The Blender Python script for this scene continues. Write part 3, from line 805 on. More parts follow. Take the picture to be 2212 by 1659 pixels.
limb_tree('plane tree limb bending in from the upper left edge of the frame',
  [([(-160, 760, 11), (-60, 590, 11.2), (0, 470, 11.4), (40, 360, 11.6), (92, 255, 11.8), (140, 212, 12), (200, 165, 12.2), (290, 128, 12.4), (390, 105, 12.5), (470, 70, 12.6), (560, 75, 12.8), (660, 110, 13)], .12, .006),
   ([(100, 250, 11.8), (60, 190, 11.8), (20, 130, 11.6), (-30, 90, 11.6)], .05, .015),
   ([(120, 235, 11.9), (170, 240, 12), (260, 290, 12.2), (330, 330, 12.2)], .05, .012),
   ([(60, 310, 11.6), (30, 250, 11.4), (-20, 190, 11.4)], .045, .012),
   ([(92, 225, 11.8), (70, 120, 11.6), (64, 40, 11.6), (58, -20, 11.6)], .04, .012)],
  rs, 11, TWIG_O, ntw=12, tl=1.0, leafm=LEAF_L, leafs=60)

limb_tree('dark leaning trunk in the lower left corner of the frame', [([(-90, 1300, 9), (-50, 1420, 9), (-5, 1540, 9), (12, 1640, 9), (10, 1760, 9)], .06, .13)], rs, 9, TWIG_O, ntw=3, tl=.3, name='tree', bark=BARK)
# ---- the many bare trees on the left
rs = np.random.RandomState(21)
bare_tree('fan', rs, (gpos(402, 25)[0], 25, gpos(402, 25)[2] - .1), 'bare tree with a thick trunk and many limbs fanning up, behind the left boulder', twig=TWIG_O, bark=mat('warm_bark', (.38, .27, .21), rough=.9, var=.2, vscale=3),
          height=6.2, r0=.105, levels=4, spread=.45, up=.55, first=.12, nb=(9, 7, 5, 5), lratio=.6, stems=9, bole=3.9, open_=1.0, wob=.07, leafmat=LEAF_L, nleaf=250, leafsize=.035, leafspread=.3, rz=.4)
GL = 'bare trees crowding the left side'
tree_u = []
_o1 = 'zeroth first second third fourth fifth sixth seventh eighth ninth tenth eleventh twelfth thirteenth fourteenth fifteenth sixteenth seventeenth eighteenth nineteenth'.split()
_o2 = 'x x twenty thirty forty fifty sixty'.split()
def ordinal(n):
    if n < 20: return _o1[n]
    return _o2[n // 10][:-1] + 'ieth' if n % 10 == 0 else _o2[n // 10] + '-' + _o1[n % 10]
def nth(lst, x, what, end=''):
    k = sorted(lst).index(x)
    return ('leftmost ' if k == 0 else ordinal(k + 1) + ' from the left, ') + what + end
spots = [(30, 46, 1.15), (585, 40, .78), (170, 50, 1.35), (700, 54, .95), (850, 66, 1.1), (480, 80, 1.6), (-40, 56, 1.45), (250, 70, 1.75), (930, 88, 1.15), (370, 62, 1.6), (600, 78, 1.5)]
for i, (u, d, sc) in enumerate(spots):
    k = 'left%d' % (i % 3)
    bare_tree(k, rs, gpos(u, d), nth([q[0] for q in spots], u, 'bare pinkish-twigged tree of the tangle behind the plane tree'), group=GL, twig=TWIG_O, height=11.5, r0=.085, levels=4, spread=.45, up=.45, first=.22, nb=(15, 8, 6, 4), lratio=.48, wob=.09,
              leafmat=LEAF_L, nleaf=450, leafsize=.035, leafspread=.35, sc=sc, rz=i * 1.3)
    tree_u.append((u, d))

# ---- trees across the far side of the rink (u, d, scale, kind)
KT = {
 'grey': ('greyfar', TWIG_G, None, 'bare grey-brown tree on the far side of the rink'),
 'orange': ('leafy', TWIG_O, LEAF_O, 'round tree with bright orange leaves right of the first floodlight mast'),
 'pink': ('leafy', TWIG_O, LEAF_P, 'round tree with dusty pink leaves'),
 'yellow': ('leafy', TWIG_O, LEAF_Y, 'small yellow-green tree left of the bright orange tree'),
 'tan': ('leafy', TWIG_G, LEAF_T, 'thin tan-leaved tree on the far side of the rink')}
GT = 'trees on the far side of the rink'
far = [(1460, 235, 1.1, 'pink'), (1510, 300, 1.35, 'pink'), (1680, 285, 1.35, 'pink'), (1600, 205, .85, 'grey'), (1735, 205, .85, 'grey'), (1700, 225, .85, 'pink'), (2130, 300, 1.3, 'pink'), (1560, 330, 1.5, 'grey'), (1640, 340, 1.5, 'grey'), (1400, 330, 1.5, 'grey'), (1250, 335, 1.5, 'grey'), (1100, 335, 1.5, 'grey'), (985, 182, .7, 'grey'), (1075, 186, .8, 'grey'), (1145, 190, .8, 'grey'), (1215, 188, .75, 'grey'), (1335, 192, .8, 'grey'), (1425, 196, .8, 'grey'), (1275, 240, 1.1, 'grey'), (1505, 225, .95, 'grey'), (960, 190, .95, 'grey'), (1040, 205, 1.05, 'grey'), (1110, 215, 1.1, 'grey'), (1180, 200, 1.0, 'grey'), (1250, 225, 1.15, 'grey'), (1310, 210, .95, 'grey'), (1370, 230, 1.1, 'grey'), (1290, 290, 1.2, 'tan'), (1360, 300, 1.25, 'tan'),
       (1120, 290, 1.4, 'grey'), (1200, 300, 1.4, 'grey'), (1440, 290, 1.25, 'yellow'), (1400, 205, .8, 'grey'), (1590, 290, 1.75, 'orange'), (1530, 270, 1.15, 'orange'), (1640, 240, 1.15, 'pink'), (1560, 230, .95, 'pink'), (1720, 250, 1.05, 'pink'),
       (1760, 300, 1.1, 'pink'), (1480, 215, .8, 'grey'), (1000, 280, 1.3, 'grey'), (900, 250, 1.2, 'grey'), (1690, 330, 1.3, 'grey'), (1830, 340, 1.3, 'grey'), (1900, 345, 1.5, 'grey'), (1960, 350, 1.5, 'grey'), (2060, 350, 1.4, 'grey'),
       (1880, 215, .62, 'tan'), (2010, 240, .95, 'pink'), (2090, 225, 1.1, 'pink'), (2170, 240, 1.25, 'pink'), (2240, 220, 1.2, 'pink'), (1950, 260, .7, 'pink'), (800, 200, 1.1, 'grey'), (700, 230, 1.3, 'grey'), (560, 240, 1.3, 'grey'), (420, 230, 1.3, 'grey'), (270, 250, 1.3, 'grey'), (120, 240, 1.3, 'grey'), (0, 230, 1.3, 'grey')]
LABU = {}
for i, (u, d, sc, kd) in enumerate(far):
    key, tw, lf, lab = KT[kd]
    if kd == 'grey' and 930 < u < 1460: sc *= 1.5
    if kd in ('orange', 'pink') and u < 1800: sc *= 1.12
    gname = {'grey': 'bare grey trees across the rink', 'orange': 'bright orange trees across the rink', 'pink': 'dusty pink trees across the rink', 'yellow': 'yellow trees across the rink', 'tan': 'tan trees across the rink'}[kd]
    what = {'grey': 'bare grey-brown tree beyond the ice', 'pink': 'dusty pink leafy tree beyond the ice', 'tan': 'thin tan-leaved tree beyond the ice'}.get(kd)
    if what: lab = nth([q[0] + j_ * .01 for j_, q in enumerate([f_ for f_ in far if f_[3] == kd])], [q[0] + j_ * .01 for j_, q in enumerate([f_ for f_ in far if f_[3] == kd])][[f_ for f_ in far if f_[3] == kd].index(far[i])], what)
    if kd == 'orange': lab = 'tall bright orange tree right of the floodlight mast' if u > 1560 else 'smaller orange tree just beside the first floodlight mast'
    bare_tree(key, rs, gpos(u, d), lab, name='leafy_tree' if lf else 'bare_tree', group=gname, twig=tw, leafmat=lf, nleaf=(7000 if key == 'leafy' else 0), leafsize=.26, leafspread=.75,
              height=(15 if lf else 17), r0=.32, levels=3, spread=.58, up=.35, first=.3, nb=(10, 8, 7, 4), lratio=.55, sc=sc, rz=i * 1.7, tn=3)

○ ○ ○

== EXERCISE DETAILS ==
Begin with the first line of the data above and, please, print each line exactly until you have printed the line containing "rs, 11, TWIG_O, ntw=12, tl=1.0, leafm=LEAF_L, leafs=60)"; print nothing else.

== RESULT OF THE TASK ==
The Blender Python script for this scene continues. Write part 3, from line 805 on. More parts follow. Take the picture to be 2212 by 1659 pixels.
limb_tree('plane tree limb bending in from the upper left edge of the frame',
  [([(-160, 760, 11), (-60, 590, 11.2), (0, 470, 11.4), (40, 360, 11.6), (92, 255, 11.8), (140, 212, 12), (200, 165, 12.2), (290, 128, 12.4), (390, 105, 12.5), (470, 70, 12.6), (560, 75, 12.8), (660, 110, 13)], .12, .006),
   ([(100, 250, 11.8), (60, 190, 11.8), (20, 130, 11.6), (-30, 90, 11.6)], .05, .015),
   ([(120, 235, 11.9), (170, 240, 12), (260, 290, 12.2), (330, 330, 12.2)], .05, .012),
   ([(60, 310, 11.6), (30, 250, 11.4), (-20, 190, 11.4)], .045, .012),
   ([(92, 225, 11.8), (70, 120, 11.6), (64, 40, 11.6), (58, -20, 11.6)], .04, .012)],
  rs, 11, TWIG_O, ntw=12, tl=1.0, leafm=LEAF_L, leafs=60)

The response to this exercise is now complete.